THE future of community sport in Llanwern is saved from the bulldozers, club sports leaders said.
As we revealed yesterday developers planning to bring 1,700 homes and 7,000 jobs to eastern Newport have said threatened Llanwern Sports and Social Club can stay.
A question mark has hung over the club since June 2001 when Corus said they would close it and consider developing the land.
The Argus has campaigned for the club to be saved and yesterday, St Modwen Properties revealed it had bought 600 acres of former steelworks from Corus, which would form part of a massive £200m redevelopment.
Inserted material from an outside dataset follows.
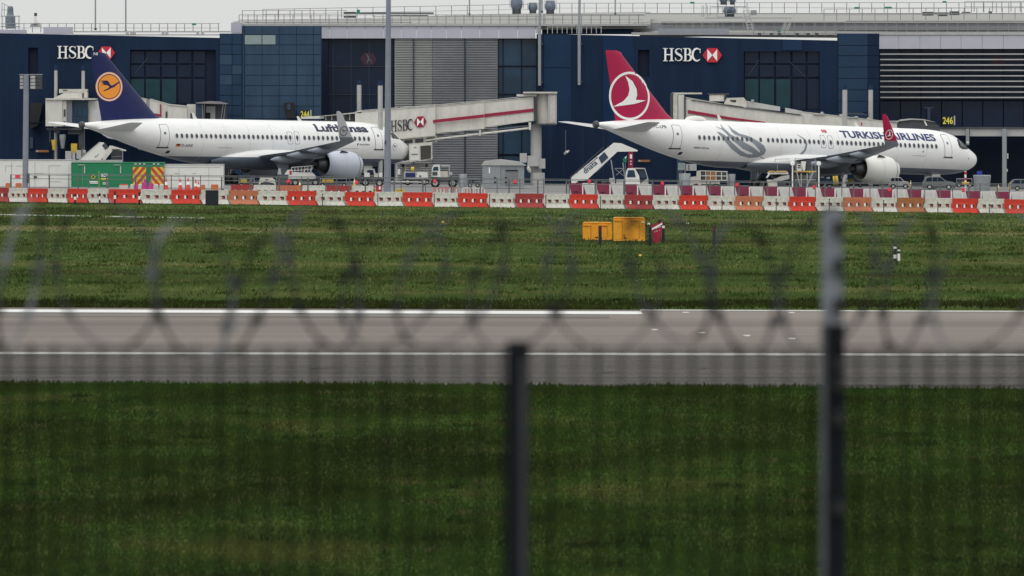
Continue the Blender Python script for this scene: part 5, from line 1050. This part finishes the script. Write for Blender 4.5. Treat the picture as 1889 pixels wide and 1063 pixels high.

The company will employ contractors to build different aspects of the massive scheme.
But executive director Richard Froggatt revealed the club and its 2,000 members would be part of the new community.
Stuart Hargreaves, 45, chairman of the club and its football section, said: "We've been fighting for years to secure the club so this is very good news. The kids will still have somewhere to play a game.
"If the club had closed four adult football teams and two rugby squads would have had to pack in. "We will have a big party at the club as soon as our future is confirmed in writing.
"So many sports use our facilities. We've got a major darts tournament soon, Newport Rugby practise here and we've got a women's pool championship."
Tony Hughes, 70, assistant president of Llanwern Works Bowls, said: "We've lost at least five bowling greens in Newport in the last 20 years. To have lost another one here would have been disastrous.
"We've been on a knife edge these past few years and there have been too many promises.
"Now we hope for a new bowling green and a new clubhouse." A spokesman for the developers said the whole project - to affect both the Corus site and surrounding areas - could be worth £750m, making this the biggest Welsh redevelopment since Cardiff Bay.
Newport mayor Councillor Ray Truman, who was a regular at the club and played rugby for one of the teams, said: "It's a well-attended club with a lot of great sporting facilities. People from Alway, Ringland, Liswerry and Llanwern all use them.
"With the job losses at Corus the last thing that was needed was a community facility taken away from the area."